Horatio Slater, Plaintiff In Error v. Charles Emerson

Decision Date01 December 1856
Citation15 L.Ed. 626,60 U.S. 224,19 How. 224
PartiesHORATIO N. SLATER, PLAINTIFF IN ERROR, v. CHARLES EMERSON
CourtU.S. Supreme Court

THIS case was brought up, by writ of error, from the Circuit Court of the United States for the district of Massachusetts.

The facts are stated in the opinion of the court.

It was argued by Mr. Bates and Mr. Bartlett for the plaintiff in error, and by Mr. Hutchins upon a brief filed by himself and Mr. Choate for the defendant.

The following points on behalf of the plaintiff in error are taken from the brief of Mr. Bartlett, as being more condensed than those stated in the brief of Mr. Bates:

I. The single question is, whether by the true and rational construction of the contract it was agreed and understood between the parties that the doing the work within the time prescribed was a condition on which the obligation of plaintiff to give his notes was to depend.

a. It is not sufficient to say that the parties, if such was their intent, might have expressed it so in terms, or might have secured damages for non-performance by an independent covenant. The books abound in cases where parties having inartificially expressed their purpose, the court have construed their agreement to be dependent. This want of express terms, therefore, though it may possibly lead in doubtful cases to a presnmption, is of value solely in that contingency.

b. We are to find, then, either from the reason of the thing, looking at the position of the parties and the surrounding circumstances, or by the application of the settled rules of construction, or by both, what was the intent of the parties; and,

1. The position of the parties is new and unusual. It is believed that a similar case is not to be found in the books. Usually the controversy is between a party contracting to perform and a party who is to enjoy the benefit of the thing to be performed. Here the question is upon the construction of a contract collateral to another, between other parties, which may be called the principal contract; and the entire direct fruits of performance are to be enjoyed by one of those other parties.

2. The extrinsic evidence shows that at the time of making the contract in question another negotiation was, with the knowledge of all parties, pending between one of the parties to the principal contract and a third party, of great pecuniary importance, the consummation of which was entirely dependent on the ability of one of the parties to open its road at a fixed time. That fixed time was the precise period prescribed for the completion of the work by the contract in question. (Ammidown's Testimony.)

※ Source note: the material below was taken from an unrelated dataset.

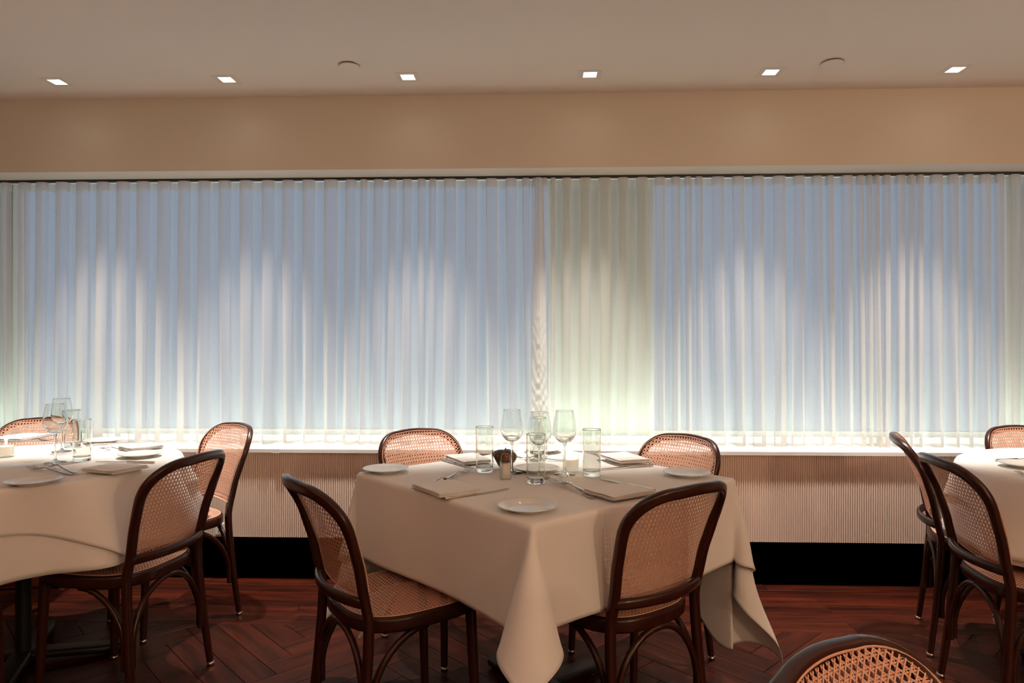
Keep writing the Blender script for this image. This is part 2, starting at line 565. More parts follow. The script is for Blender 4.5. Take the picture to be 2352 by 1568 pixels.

3. Such are the surrounding circumstances, and before examining the terms of the contract and the settled rules of construction, it may be fairly asked whether defendent in error, who was already performing and bound to perform the work under another contract for the same remuneration, would be likely to agree that the covenant of plaintiff in error should be dependent, and this, too, when the notes to be given him were not to pay for the labor to be performed under the contract, but to an existing indebtedness of railroad to defendant in error. (Willis's Testimony.) And also whether plaintiff in error would be likely to make any other than a dependent agreement to pay on condition an old debt of a third party.

II. With these preliminary views, we proceed to examine the terms of the contract, and the usual rules of construction a. The terms of agreement by defendant in error are, 'that he will complete all the bridge work to be done by him for the Boston and New York Central railroad, ready for laying down the iron rails for one track, on the first day of December next.

b. The agreement on the part of the plaintiff in error is, 'that, in consideration of the premises, he will pay, within two days from the date hereof, the sum of $4,400 in cash; and that he will give said Emerson, on the completion of the bridges, and when the rails for one track are laid to the foot of Summer street, his five notes for $2,000 each, payable in six months; said notes, when paid, to be applied toward the indebtedness of said Railroad Company to said Emerson.'

1. The agreement on the part of plaintiff is 'in consideration of the premises,' and technically these are apt words to create a condition. (Thorpe v. Thorpe, 1 Ld. Raymond, 665; Ackerly v. Vernon, Willes, 157.)

2. That the agreement to give the notes was at least dependent upon prior performance, would seem free from all doubt. This is tested by considering whether an action on the contract could have been maintained before the work was done.

It falls clearly in this respect within the technical rule. 'When a day is appointed for the payment of money, &c., and the day is to happen after the thing which is the consideration of the money, &c., is to be performed,' no action can lie. (Bean v. Atwater, 4 Connecticut, 9; Pordage v. Cole, 1 Saunders, 320; Day v. Dox, 9 Wendell, 129.)

The fact that the notes were not to be given upon performance, but at a period after performance, does not affect it. This only shows that it does not belong to another class of dependent agreements, viz: Where two acts are to be done at the same time, or cases of concurrent covenants, as they are called. (Glazebrook v. Woodrow, 8 T. R., 374; Williams v. Healy, 3 Denio, 363; Gainzly v. Price, 16 Johnson, 267.)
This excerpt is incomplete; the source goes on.